Write out, word for word, the first line of the data below and every line after it through the one containing "scene.camera = cam".

- [Given data]
------

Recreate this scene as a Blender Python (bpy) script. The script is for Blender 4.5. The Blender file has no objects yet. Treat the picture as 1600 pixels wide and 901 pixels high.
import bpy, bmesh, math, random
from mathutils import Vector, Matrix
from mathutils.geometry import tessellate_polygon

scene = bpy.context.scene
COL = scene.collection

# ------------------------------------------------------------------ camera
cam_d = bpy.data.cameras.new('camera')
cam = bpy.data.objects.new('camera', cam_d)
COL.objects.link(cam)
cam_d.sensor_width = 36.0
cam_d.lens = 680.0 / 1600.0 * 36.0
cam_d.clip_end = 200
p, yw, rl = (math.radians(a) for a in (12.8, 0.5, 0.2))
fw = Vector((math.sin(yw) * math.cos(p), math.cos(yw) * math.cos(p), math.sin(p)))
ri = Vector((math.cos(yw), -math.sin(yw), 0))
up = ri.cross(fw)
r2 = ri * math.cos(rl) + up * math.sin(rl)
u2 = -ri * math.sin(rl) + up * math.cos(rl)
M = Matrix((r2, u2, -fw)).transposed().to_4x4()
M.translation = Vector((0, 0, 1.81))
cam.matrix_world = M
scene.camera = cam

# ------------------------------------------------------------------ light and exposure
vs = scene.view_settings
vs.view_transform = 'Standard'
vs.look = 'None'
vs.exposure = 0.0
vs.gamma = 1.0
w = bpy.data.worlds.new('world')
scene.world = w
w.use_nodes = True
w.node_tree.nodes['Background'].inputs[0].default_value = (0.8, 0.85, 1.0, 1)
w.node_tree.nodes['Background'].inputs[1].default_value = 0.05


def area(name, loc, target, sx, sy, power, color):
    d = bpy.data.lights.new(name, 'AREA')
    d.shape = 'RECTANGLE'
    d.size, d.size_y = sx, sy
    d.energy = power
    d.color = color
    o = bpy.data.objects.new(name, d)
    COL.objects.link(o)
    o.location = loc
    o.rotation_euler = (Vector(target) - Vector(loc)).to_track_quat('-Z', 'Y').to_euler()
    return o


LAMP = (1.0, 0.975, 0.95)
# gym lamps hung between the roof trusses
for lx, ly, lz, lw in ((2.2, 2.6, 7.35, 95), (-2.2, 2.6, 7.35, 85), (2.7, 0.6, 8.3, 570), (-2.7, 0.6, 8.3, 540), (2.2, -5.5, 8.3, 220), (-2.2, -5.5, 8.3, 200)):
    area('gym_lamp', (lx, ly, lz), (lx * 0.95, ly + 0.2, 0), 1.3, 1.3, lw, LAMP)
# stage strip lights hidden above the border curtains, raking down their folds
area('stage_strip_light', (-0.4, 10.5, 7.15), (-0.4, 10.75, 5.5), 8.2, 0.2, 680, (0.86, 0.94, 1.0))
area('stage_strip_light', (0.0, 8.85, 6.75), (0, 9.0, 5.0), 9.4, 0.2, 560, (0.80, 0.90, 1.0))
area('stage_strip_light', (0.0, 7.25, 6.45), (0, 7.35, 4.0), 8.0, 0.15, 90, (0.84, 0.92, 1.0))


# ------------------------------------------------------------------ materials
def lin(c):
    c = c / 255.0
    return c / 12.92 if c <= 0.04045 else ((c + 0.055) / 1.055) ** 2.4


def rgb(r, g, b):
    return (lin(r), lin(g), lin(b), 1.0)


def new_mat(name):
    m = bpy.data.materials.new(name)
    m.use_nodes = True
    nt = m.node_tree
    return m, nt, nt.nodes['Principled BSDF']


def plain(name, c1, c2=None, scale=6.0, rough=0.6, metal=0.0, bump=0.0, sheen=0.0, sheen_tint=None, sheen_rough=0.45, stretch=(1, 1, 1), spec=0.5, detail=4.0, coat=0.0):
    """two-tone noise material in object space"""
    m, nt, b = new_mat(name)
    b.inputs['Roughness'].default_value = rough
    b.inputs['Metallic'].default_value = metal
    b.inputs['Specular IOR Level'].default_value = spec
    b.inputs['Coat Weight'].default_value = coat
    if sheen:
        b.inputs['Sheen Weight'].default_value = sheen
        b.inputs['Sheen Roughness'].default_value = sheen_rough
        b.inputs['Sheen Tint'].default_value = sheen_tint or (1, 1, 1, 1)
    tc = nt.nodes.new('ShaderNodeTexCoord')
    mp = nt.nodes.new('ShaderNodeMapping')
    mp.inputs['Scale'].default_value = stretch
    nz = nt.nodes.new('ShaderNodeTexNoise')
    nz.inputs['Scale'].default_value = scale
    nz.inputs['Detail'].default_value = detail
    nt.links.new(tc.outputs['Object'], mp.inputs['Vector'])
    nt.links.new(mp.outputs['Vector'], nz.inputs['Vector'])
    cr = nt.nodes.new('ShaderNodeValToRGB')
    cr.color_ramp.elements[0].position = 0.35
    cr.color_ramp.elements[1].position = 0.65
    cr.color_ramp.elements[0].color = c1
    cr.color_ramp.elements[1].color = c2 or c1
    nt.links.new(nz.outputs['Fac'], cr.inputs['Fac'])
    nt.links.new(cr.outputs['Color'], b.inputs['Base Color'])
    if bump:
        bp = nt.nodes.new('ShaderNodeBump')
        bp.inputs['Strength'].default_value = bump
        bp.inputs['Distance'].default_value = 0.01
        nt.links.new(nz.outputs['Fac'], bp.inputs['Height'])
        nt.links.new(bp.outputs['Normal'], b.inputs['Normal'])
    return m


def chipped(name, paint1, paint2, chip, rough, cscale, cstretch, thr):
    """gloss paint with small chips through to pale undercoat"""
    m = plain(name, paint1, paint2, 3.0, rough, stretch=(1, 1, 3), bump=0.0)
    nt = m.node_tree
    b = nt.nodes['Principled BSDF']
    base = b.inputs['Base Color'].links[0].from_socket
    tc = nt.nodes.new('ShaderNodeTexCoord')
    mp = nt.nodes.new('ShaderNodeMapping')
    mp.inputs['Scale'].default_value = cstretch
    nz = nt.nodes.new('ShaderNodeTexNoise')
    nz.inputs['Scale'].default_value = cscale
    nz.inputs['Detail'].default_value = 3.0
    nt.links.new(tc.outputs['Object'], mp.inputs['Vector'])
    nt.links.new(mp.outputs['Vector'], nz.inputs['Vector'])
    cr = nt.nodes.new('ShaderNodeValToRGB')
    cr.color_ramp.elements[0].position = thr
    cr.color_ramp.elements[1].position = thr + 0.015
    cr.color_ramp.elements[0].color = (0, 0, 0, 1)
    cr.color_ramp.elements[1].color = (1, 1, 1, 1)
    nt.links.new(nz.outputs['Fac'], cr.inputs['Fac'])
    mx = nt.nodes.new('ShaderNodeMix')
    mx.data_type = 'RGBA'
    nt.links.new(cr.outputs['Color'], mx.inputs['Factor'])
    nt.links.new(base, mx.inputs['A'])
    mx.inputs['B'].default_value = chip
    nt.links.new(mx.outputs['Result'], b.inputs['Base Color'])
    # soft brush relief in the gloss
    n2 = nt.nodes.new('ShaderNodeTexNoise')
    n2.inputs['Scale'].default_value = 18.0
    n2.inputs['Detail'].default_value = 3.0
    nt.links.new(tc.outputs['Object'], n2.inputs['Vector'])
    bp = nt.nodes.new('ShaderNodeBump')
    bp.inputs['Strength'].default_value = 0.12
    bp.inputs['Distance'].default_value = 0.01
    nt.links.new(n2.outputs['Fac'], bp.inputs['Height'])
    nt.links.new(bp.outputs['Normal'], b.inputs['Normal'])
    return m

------

- [Exercise result]
Recreate this scene as a Blender Python (bpy) script. The script is for Blender 4.5. The Blender file has no objects yet. Treat the picture as 1600 pixels wide and 901 pixels high.
import bpy, bmesh, math, random
from mathutils import Vector, Matrix
from mathutils.geometry import tessellate_polygon

scene = bpy.context.scene
COL = scene.collection

# ------------------------------------------------------------------ camera
cam_d = bpy.data.cameras.new('camera')
cam = bpy.data.objects.new('camera', cam_d)
COL.objects.link(cam)
cam_d.sensor_width = 36.0
cam_d.lens = 680.0 / 1600.0 * 36.0
cam_d.clip_end = 200
p, yw, rl = (math.radians(a) for a in (12.8, 0.5, 0.2))
fw = Vector((math.sin(yw) * math.cos(p), math.cos(yw) * math.cos(p), math.sin(p)))
ri = Vector((math.cos(yw), -math.sin(yw), 0))
up = ri.cross(fw)
r2 = ri * math.cos(rl) + up * math.sin(rl)
u2 = -ri * math.sin(rl) + up * math.cos(rl)
M = Matrix((r2, u2, -fw)).transposed().to_4x4()
M.translation = Vector((0, 0, 1.81))
cam.matrix_world = M
scene.camera = cam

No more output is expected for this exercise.